Meeting the requirements of the Energy Saving Ordinance in an exemplary manner

The provisions of the Energy Saving Ordinance have been tightened up considerably since the start of the year, influencing the design of the heat supply in a building. Fossil-fuel-based solutions are thus scarcely capable of implementation any more.
Efficient air-to-water and air-to-air heat pumps are the only heat sources that ideally satisfy the statutory requirements. More than this, their permanently low operating costs make them an economically attractive alternative to conventional heating systems.

  • SEER of up to 6.7
  • SCOP of up to 3.9

The answer to the F-Gas Regulation

The new F-gas Regulation, which entered into force on 1 January 2015, is intended to reduce fluorinated greenhouse gases by 80-95% by the year 2050 and generate incentives for the use of climate-friendly alternatives. In order to achieve these goals, the volume of partly fluorinated hydrocarbons available on the market has been subject to initial limitations since 2015 and will subsequently be reduced step by step. This regulation affects party fluorinated hydrocarbons for the use as refrigerants and as propellants for insulating materials in special applications. This ‘phase-down’ is the core element of the new EU F-gas Regulation.

The answer to the F-Gas Regulation

The VRF systems with R410A: still an excellent choice

It is clear that the new requirements of the F-gas Regulation will lead to radical changes in the refrigeration sector, along with further new technological challenges.

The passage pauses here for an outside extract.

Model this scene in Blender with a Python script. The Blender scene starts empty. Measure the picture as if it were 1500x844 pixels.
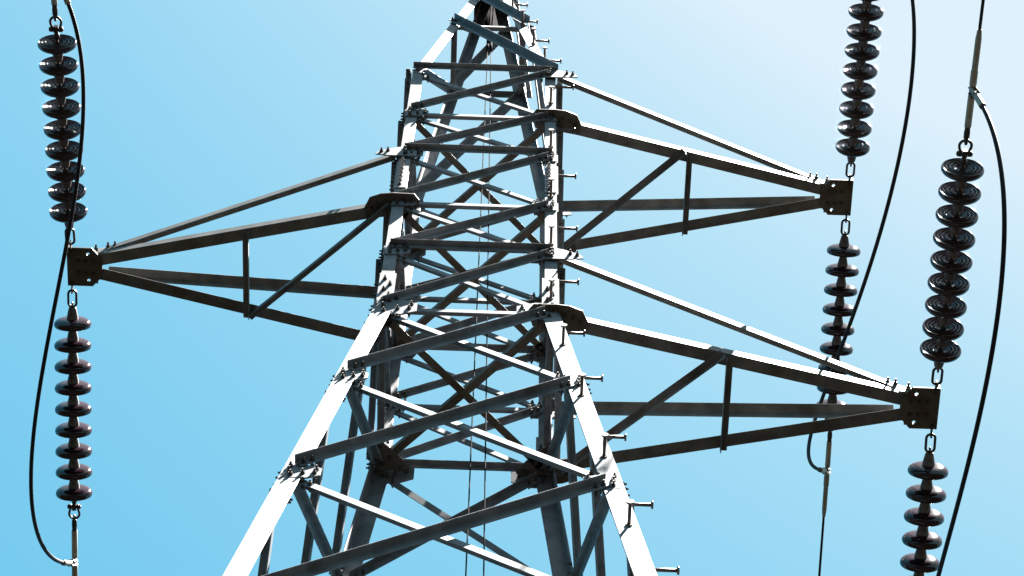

The key question is this: will VRF systems remain the medium of choice in the future? The answer is a clear yes – for a whole host of reasons:

The VRF systems are only affected by the Regulation in terms of the phase-down, which will restrict the volume of refrigerant entering the market. The phase-down does not affect refrigerant that has already been produced, is already on the market and is being re-used.

Systems with R410A can continue to be placed on the market without any restrictions. From 1 January 2020, only the installation of new systems with a GWP (Global Warming Potential) of over 2,500 will be prohibited. R410A features a GWP of 2,088 and is therefore considerably below this limit value.

Learn more about GWP

VRF systems can continue to be operated and maintained without any restrictions, provided that the refrigerant in these systems has a GWP value below 2,500. The R410A used in Mitsubishi Electric systems has a GWP of 2,088. Modern VRF systems that are properly installed also feature very low rates of refrigerant loss caused by leakage, amounting to less than 1% per year.

Thanks to their high energy efficiency, VRF systems ensure a low level of energy consumption and thus contribute indirectly to reducing greenhouse gas emissions. The new City Multi outdoor units have been developed with a focus on seasonal efficiency, resulting in efficiency improvements of up to 47% in cooling mode and up to 21% in heating mode.

Mitsubishi Electric products must also meet the strictest requirements in terms of operating reliability and the highest demands relating to energy efficiency. The potential applications of alternative refrigerants and new technologies are subject to ongoing testing and further development according to these conditions.

The Hybrid City Multi system (HVRF) uses R2 technology to combine the benefits of a direct evaporation system with those of a water-based system. The advantages of this are clear: this system ensures that you are ideally prepared for future requirements. Thanks to the significantly lower volume of refrigerant, we are already making an active contribution to reducing emissions of fluorinated greenhouse gases today.

The (relative) Global Warming Potential, known as GWP, states the extent to which a specific volume of a greenhouse gas contributes to global warming. In line with the definition, the mean warming impact is generally considered over a period of 100 years.

Carbon dioxide provides the reference value, with a Global Warming Potential of 1 according to the definition. In terms of the contribution made to the greenhouse effect by a specific volume of the gas that is emitted into the atmosphere, the GWP value indicates how many times stronger or weaker this contribution is compared with that made by an identical volume of CO2. For example, methane has a Global Warming Potential of 23 over a time scale of 100 years. That means that 1 kilogramme of methane would have 23 times the impact on the greenhouse effect over this period than 1 kilogramme of CO2.